On the merits, petitioner argues that the Board's decision is not supported by substantial evidence. The administrative judge (AJ) relied on petitioner's testimony at the hearing that he "admitted having gone to McDonald's in his government vehicle to pick up lunch while returning from a meeting in Mr. Eget's office." The AJ also found this misuse was willful, relying on, inter alia, petitioner's acknowledgement in a telephone conference of January 6, 1992, that "use of a government vehicle for a trip for lunch would constitute misuse of that vehicle," and that petitioner "had been aware of an earlier suspension of an employee in his branch for misuse of a government vehicle." MSPB slip op. at 7.

7

We conclude that this constitutes substantial evidence in support of the AJ's finding.

8

Petitioner also argues that the agency applied the wrong law concerning misuse of a GOV, because 31 U.S.C. Sec. 1349 (1988) applies only to home-to-work situations. Petitioner is incorrect. Nothing in the statute limits misuse to home-to-work situations, and cases interpreting the statute have sustained violations in other than home-to-work situations.

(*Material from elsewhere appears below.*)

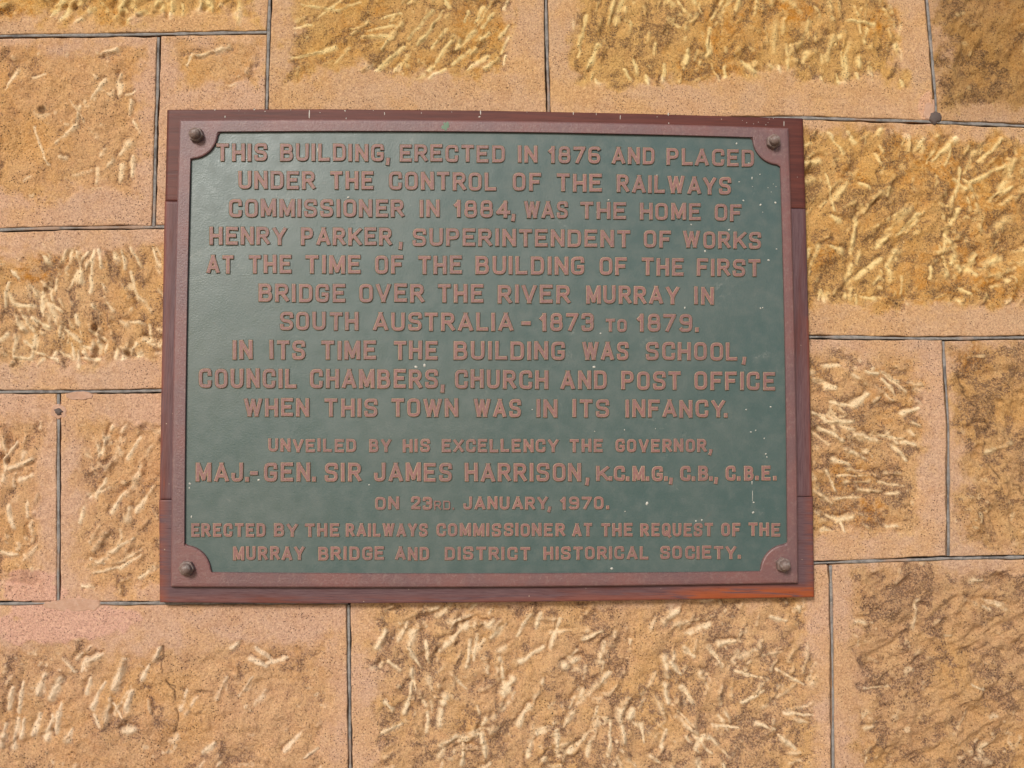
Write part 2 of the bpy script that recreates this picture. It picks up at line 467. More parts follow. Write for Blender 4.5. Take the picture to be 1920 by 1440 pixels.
# salient strokes measured on the stones: x0, y0, x1, y1, width
SAL = {
    13: [(823, 1222, 877, 1168, 9), (877, 1249, 881, 1202, 8), (888, 1240, 895, 1192, 7), (1033, 1215, 1050, 1161, 10), (975, 1242, 1019, 1215, 8), (1060, 1249, 1087, 1236, 12),
         (1121, 1283, 1145, 1263, 9), (1304, 1185, 1331, 1171, 12), (1351, 1208, 1380, 1204, 12), (1283, 1215, 1300, 1232, 11), (1331, 1215, 1351, 1242, 10), (1446, 1158, 1476, 1165, 10),
         (1260, 1242, 1277, 1266, 9), (1280, 1290, 1300, 1317, 9), (1382, 1259, 1439, 1273, 6), (1456, 1256, 1507, 1283, 7), (1392, 1317, 1432, 1297, 7), (1470, 1337, 1524, 1341, 6),
         (1419, 1358, 1453, 1368, 8), (1338, 1364, 1385, 1366, 6), (1460, 1381, 1493, 1405, 7), (1304, 1405, 1321, 1378, 8), (1202, 1358, 1206, 1391, 8), (1168, 1364, 1171, 1391, 9),
         (1145, 1351, 1141, 1419, 8), (1067, 1412, 1094, 1385, 9), (1104, 1419, 1108, 1390, 8), (1043, 1378, 1047, 1419, 9), (972, 1358, 992, 1324, 13), (989, 1419, 999, 1385, 9),
         (911, 1419, 904, 1378, 10), (867, 1432, 870, 1391, 8), (823, 1358, 826, 1334, 11), (799, 1371, 803, 1337, 8), (759, 1337, 776, 1270, 8), (722, 1317, 736, 1331, 9),
         (708, 1378, 755, 1358, 8), (728, 1242, 749, 1256, 8), (796, 1202, 803, 1242, 7), (708, 1215, 722, 1182, 12), (938, 1236, 945, 1283, 7), (972, 1192, 996, 1151, 7),
         (915, 1175, 925, 1165, 12), (945, 1300, 960, 1275, 14), (1005, 1180, 1015, 1150, 8), (1180, 1345, 1186, 1330, 14), (1240, 1400, 1248, 1370, 8), (830, 1318, 836, 1305, 14)],
    1: [(566, 10, 634, 19, 6), (551, 51, 584, 46, 5), (548, 109, 628, 88, 8), (656, 53, 690, 45, 5), (676, 68, 726, 66, 6),
        (690, 56, 738, 46, 6), (696, 140, 756, 88, 9), (740, 132, 752, 120, 7), (766, 72, 810, 20, 6), (782, 84, 815, 45, 8),
        (810, 88, 836, 55, 7), (812, 126, 850, 68, 7), (782, 152, 808, 126, 7), (802, 148, 834, 128, 7), (858, 90, 892, 56, 7),
        (850, 120, 880, 94, 7), (876, 130, 912, 106, 9), (894, 84, 916, 60, 6), (910, 128, 932, 112, 8), (890, 42, 906, 14, 6),
        (936, 70, 954, 46, 6), (940, 100, 952, 70, 5), (944, 120, 948, 106, 5), (764, 4, 782, -8, 6), (834, 0, 842, 12, 6),
        (946, 16, 952, 2, 6), (870, 40, 880, 22, 5), (716, 34, 750, 22, 6), (905, 50, 925, 25, 6)],
    2: [(1084, 108, 1100, 30, 6), (1102, 130, 1122, 84, 10), (1170, 130, 1182, 145, 9), (1244, 150, 1246, 122, 8),
        (1280, 132, 1292, 94, 9), (1326, 104, 1330, 52, 9), (1360, 125, 1362, 148, 9), (1374, 140, 1378, 165, 8),
        (1392, 148, 1396, 168, 7), (1460, 125, 1462, 142, 9), (1540, 144, 1546, 165, 8), (1570, 140, 1574, 155, 8),
        (1608, 138, 1614, 170, 9), (1634, 140, 1636, 160, 8), (1680, 85, 1696, 110, 12), (1115, 150, 1122, 160, 9),
        (1190, 112, 1196, 136, 7), (1212, 140, 1216, 160, 7), (1590, 36, 1640, 44, 8), (1690, 150, 1694, 160, 6)],
    4: [(190, 102, 218, 94, 12), (8, 165, 34, 130, 6), (102, 268, 142, 236, 8), (142, 232, 150, 200, 7), (172, 185, 196, 150, 8),
        (222, 180, 226, 140, 12), (243, 212, 246, 190, 8), (226, 288, 240, 270, 14), (248, 330, 250, 295, 9), (224, 340, 228, 310, 9),
        (180, 345, 182, 318, 8), (60, 238, 90, 310, 5), (236, 178, 268, 166, 7), (110, 292, 120, 296, 8), (60, 145, 84, 140, 6)],
    5: [(370, 106, 428, 88, 9), (350, 120, 360, 100, 5)],
    6: [(1550, 246, 1582, 285, 7), (1590, 246, 1604, 266, 6), (1550, 324, 1564, 392, 6), (1612, 344, 1630, 352, 10), (1720, 280, 1738, 240, 7),
        (1740, 244, 1762, 222, 9), (1734, 262, 1746, 236, 9), (1792, 368, 1802, 314, 6), (1776, 440, 1798, 392, 7), (1768, 482, 1778, 440, 6),
        (1684, 440, 1724, 400, 9), (1644, 464, 1664, 450, 8), (1664, 500, 1682, 466, 9), (1604, 522, 1652, 486, 9), (1640, 530, 1652, 520, 8),
        (1596, 474, 1606, 414, 7), (1560, 405, 1572, 412, 11), (1556, 462, 1576, 470, 12), (1752, 300, 1800, 252, 11), (1838, 300, 1872, 268, 9),
        (1812, 500, 1832, 516, 7), (1800, 540, 1820, 552, 7), (1778, 586, 1796, 566, 12), (1616, 556, 1638, 560, 9), (1820, 344, 1884, 310, 8),
        (1744, 520, 1746, 500, 7), (1786, 495, 1790, 480, 8), (1856, 370, 1900, 350, 6)],
    7: [(144, 470, 152, 530, 7), (130, 490, 134, 466, 6), (168, 545, 174, 468, 8), (186, 466, 190, 500, 8), (210, 462, 216, 484, 9),
        (228, 468, 234, 502, 6), (286, 466, 298, 500, 7), (244, 508, 258, 560, 8), (26, 570, 62, 574, 8), (78, 590, 78, 550, 8),
        (90, 568, 114, 584, 6), (60, 596, 92, 616, 7), (28, 590, 46, 620, 8), (122, 618, 150, 640, 8), (150, 645, 170, 654, 8),
        (166, 618, 192, 636, 8), (142, 590, 146, 610, 8), (156, 672, 184, 674, 9), (66, 660, 108, 676, 7), (26, 672, 56, 672, 8),
        (112, 660, 134, 674, 7), (196, 660, 198, 640, 7), (216, 670, 220, 656, 8), (230, 680, 232, 668, 9), (246, 662, 254, 644, 7),
        (260, 686, 262, 660, 9), (280, 608, 280, 640, 6), (244, 604, 270, 606, 6), (276, 642, 300, 648, 7), (44, 640, 60, 652, 9),
        (2, 640, 12, 628, 9), (8, 574, 14, 530, 8), (22, 508, 34, 520, 9), (76, 528, 90, 540, 6), (112, 630, 114, 610, 7), (80, 480, 90, 492, 12)],
    8: [(1524, 774, 1558, 792, 6), (1556, 792, 1600, 790, 8), (1536, 802, 1580, 826, 7), (1638, 812, 1692, 824, 8), (1692, 830, 1728, 834, 8),
        (1676, 836, 1700, 862, 7), (1564, 862, 1594, 870, 10), (1548, 884, 1568, 920, 6), (1692, 776, 1722, 764, 9), (1600, 760, 1624, 740, 14),
        (1622, 698, 1644, 702, 8), (1654, 712, 1680, 740, 7), (1542, 688, 1572, 684, 7), (1570, 970, 1590, 1006, 6), (1540, 994, 1564, 996, 8),
        (1640, 754, 1650, 746, 10), (1550, 726, 1566, 728, 9), (1526, 710, 1560, 724, 6), (1558, 754, 1600, 762, 6)],
    10: [(10, 860, 30, 830, 12), (20, 880, 60, 862, 12), (15, 950, 25, 990, 8), (0, 1038, 30, 1040, 9), (40, 900, 60, 890, 10)],
    11: [(190, 850, 210, 800, 8), (240, 860, 262, 820, 8), (180, 930, 200, 900, 9), (200, 1040, 250, 1010, 8), (225, 1065, 262, 1040, 8),
         (170, 1050, 195, 1058, 7), (260, 1085, 292, 1060, 9), (210, 960, 235, 920, 9), (255, 960, 285, 915, 8), (150, 980, 160, 940, 7)],
    12: [(16, 1330, 24, 1290, 10), (34, 1335, 42, 1280, 9), (70, 1300, 84, 1268, 12), (94, 1310, 112, 1276, 11), (160, 1300, 170, 1270, 8),
         (172, 1330, 194, 1280, 9), (215, 1290, 232, 1240, 14), (236, 1332, 246, 1296, 14), (176, 1345, 186, 1365, 8), (230, 1372, 248, 1370, 16),
         (60, 1380, 72, 1340, 10), (85, 1385, 98, 1345, 12), (104, 1375, 112, 1322, 10), (4, 1400, 10, 1360, 10), (26, 1400, 32, 1350, 9),
         (38, 1385, 44, 1350, 8), (124, 1390, 134, 1368, 9), (290, 1240, 300, 1215, 12), (210, 1320, 230, 1350, 5), (164, 1240, 190, 1228, 16),
         (265, 1275, 280, 1245, 8), (470, 1235, 500, 1250, 8), (500, 1245, 540, 1232, 7), (480, 1215, 510, 1240, 7), (532, 1408, 566, 1370, 9),
         (572, 1420, 596, 1402, 8), (380, 1412, 404, 1394, 9), (436, 1214, 446, 1206, 10), (120, 1235, 140, 1260, 6), (150, 1260, 160, 1236, 8)],
}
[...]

See Campbell v. Department of Health and Human Servs., 40 M.S.P.R. 525, 529-30 (1989); Madrid v. Department of the Interior, 37 M.S.P.R. 418, 420-22 (1988). Furthermore, since the primary use of the vehicle here was not for official government use, but rather for petitioner to get lunch, the de minimis exceptions in Lynch v. Department of Justice, 32 M.S.P.R. 54 (1982), and Ferguson v. Department of Army, 8 M.S.P.R. 615 (1981), are inapplicable.

9

Finally, petitioner argues that the 30-day suspension is excessively harsh, and therefore it is an abuse of discretion by the agency. We note that a 30-day suspension is the minimum penalty under section 1349 for misuse of a GOV, therefore imposition of this penalty is clearly not an abuse of discretion.

10

We have considered petitioner's other arguments and find them to be without merit.